The gods in my system have a nature that is being, living power and consciousnesses, functionally they are distinct ordering principles and metastructures of reality. As the manifestations of Spirit by which Spirit is seen 'in nature', they are windows upon and means of conceptualising the One as immanent in nature.

Metaphor helps as usual, and I think the following metaphors, though none of them entirely satisfactory, provide the least misunderstanding and aid us glimpsing the truth.
Metaphor #1 The absolute, The One or rather what streams or emanates eternally from the One can be likened to 'pure white light'. As such light is split by the prism into a spectrum or rainbow of colours (frequencies) and also the colours are then mixed and pixellated in nature, also in every hue and tone, so the 'gods' represent as the colours from the pure light before they are put into the picture of nature.

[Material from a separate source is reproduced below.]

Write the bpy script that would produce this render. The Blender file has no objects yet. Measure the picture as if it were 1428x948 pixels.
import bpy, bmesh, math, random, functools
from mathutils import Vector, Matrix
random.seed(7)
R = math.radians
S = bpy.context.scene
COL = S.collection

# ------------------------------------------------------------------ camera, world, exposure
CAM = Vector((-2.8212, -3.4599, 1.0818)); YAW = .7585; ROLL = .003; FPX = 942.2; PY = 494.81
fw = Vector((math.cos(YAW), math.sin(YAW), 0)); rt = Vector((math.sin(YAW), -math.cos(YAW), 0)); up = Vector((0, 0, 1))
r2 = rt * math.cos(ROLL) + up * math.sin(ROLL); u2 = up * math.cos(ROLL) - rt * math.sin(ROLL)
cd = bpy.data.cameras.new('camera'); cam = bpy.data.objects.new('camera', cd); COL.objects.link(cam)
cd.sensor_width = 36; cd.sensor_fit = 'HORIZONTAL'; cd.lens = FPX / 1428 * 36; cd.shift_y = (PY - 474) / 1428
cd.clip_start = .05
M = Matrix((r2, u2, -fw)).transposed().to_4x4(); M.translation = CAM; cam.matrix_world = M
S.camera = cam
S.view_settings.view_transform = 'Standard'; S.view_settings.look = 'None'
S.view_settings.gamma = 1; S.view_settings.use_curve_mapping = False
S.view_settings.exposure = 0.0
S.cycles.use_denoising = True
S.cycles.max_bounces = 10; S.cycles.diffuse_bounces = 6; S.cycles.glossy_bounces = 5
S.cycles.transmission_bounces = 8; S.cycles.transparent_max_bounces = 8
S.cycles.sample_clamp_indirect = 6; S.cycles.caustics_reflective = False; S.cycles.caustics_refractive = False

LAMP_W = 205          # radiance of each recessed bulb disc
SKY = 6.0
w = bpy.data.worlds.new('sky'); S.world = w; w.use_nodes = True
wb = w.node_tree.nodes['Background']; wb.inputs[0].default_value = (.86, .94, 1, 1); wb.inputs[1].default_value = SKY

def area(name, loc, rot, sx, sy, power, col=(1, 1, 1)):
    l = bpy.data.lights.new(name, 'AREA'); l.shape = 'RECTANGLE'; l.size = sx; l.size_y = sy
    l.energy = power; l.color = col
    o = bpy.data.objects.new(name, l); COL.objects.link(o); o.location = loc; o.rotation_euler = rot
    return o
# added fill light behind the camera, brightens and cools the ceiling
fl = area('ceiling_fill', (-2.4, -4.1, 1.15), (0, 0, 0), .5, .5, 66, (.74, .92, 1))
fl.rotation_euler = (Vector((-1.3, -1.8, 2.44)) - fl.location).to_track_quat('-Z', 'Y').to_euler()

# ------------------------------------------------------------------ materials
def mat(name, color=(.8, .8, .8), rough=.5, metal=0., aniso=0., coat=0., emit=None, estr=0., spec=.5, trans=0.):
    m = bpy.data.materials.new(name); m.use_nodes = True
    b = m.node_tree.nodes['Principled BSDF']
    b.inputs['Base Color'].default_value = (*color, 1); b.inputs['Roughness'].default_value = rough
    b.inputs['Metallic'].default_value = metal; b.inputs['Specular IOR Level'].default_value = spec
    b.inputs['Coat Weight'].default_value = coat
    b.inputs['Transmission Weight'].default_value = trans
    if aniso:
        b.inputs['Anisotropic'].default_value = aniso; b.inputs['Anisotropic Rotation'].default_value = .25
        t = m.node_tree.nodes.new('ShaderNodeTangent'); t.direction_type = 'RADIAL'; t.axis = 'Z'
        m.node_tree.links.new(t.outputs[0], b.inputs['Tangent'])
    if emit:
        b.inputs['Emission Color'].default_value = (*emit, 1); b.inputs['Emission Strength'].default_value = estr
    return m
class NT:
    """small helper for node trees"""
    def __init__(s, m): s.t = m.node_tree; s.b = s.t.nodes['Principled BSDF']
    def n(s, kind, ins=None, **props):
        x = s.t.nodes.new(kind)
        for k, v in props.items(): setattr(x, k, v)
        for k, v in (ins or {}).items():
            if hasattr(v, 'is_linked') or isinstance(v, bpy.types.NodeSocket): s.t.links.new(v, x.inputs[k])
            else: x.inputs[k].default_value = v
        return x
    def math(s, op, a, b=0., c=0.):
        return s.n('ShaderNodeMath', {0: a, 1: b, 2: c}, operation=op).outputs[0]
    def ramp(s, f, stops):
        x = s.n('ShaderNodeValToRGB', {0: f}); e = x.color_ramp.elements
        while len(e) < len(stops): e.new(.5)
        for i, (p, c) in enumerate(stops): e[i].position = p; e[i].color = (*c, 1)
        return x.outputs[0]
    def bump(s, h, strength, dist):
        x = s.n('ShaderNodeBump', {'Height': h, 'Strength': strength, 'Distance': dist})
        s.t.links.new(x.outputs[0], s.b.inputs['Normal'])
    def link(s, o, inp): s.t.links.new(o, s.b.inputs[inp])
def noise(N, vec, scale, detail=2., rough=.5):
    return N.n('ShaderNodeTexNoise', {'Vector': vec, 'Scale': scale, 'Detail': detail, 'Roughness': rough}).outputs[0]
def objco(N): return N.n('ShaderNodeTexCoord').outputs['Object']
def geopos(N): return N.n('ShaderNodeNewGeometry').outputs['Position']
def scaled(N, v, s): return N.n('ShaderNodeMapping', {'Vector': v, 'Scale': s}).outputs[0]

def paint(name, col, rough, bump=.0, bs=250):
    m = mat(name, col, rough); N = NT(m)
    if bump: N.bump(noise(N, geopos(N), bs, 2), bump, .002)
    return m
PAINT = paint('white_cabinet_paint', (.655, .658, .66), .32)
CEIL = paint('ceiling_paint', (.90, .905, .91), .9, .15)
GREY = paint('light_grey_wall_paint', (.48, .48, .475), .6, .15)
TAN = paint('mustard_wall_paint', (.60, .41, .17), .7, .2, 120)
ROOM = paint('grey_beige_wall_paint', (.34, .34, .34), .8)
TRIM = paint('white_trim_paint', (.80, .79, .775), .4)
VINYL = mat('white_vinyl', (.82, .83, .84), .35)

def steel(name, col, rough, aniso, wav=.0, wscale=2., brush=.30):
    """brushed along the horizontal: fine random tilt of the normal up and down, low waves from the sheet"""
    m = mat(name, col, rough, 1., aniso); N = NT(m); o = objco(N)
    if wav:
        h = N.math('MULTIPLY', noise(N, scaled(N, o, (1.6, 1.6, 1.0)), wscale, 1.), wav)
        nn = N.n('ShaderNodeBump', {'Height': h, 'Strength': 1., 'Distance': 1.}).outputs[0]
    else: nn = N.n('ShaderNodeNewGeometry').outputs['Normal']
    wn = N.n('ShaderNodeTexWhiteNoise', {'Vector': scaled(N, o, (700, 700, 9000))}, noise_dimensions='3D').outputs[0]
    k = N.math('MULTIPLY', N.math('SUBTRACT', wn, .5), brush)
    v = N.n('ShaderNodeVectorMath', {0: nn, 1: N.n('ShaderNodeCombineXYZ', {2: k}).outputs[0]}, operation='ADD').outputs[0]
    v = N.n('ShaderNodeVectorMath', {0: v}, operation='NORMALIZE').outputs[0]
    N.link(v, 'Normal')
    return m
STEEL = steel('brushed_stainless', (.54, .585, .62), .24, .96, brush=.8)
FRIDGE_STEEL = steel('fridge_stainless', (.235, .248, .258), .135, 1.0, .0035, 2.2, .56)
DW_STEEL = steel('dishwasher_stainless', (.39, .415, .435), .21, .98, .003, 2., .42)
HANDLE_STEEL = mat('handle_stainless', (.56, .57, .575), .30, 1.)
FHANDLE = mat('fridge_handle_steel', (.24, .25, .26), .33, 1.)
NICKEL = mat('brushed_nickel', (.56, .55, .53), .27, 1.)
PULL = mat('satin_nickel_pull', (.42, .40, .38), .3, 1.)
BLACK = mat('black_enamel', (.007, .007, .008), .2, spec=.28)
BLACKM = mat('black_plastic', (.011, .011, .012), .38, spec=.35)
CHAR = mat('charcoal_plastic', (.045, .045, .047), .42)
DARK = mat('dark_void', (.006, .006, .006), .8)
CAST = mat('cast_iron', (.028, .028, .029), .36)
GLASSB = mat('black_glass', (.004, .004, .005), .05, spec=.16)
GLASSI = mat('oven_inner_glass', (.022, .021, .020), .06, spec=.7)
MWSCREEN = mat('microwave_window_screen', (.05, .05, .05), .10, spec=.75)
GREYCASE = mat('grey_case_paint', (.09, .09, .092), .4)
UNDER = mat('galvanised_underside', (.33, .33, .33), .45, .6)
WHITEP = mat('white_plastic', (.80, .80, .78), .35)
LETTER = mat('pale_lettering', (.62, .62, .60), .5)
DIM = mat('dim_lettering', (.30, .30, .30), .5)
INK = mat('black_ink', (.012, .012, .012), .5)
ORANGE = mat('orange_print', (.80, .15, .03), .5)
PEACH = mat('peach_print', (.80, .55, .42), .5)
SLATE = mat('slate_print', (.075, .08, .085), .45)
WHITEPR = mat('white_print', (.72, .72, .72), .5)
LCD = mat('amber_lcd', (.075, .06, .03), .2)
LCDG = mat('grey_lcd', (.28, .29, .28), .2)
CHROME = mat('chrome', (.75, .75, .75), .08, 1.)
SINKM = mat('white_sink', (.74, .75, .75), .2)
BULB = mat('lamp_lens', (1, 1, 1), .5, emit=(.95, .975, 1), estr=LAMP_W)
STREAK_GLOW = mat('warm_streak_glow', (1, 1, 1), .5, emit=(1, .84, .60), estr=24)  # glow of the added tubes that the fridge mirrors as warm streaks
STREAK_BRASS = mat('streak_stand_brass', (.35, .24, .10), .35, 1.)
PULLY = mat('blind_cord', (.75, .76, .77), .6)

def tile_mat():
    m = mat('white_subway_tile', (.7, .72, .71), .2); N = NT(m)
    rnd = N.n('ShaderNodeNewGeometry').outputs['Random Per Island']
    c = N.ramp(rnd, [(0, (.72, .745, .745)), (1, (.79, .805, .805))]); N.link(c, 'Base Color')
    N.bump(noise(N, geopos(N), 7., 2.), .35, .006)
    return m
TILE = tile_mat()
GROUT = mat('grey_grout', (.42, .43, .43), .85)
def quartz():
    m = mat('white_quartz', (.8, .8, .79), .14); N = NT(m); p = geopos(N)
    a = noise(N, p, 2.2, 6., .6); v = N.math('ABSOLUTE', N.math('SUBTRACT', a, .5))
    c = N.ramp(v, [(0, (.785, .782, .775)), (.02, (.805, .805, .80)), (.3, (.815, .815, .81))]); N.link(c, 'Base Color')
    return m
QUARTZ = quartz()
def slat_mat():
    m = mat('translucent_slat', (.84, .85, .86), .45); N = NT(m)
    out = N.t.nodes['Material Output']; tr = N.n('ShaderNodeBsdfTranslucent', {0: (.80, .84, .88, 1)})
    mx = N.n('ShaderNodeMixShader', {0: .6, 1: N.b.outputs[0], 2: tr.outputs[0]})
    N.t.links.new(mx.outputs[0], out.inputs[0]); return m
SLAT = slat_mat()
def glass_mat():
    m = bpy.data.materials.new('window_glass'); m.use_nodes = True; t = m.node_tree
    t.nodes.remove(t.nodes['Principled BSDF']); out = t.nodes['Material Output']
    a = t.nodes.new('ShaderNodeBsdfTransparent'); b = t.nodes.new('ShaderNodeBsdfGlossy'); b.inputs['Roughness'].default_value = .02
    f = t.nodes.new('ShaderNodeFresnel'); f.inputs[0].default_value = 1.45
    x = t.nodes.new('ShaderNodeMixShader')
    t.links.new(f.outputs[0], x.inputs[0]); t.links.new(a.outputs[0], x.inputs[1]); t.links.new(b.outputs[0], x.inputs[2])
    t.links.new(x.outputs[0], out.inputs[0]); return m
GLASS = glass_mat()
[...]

The prism of this theology is the 'cosmos' itself, though sometimes I wonder if distinctions are made by the subjective mind. Curently i accept the objective nature of the distinctions - a real pluralism - so that the 'pure colours' - the gods - and the mixed colour picture - nature - are not an imposition of our normal consciousness or delusion (a belief found in Advaita Vedanta of course).
Metaphor #2 The One is like 'Sound' that has a number of 'notes' which are our 'gods'. And our pantheon of gods is a like 'scale' of such notes. The cosmos as a whole is a great symphony of music.
Metaphor #3 behind almost every written language is a system of signs or alphabet, which communicates in combination. The communicator is our One, the gods the system of 'signs' and the cosmos is the language, what is communicated.

Now I tend to move between thinking that the gods are wholly immanent in particular forces or parts of nature, rather as 'forms' have no reality except in the actual instances of things in this word, rather as the 'forms' of things exist always instantised as in Aristotle's system or something like the truly Platonic view of forms, that sees the gods as really 'transcendent' and 'out there' in some heavenly sphere.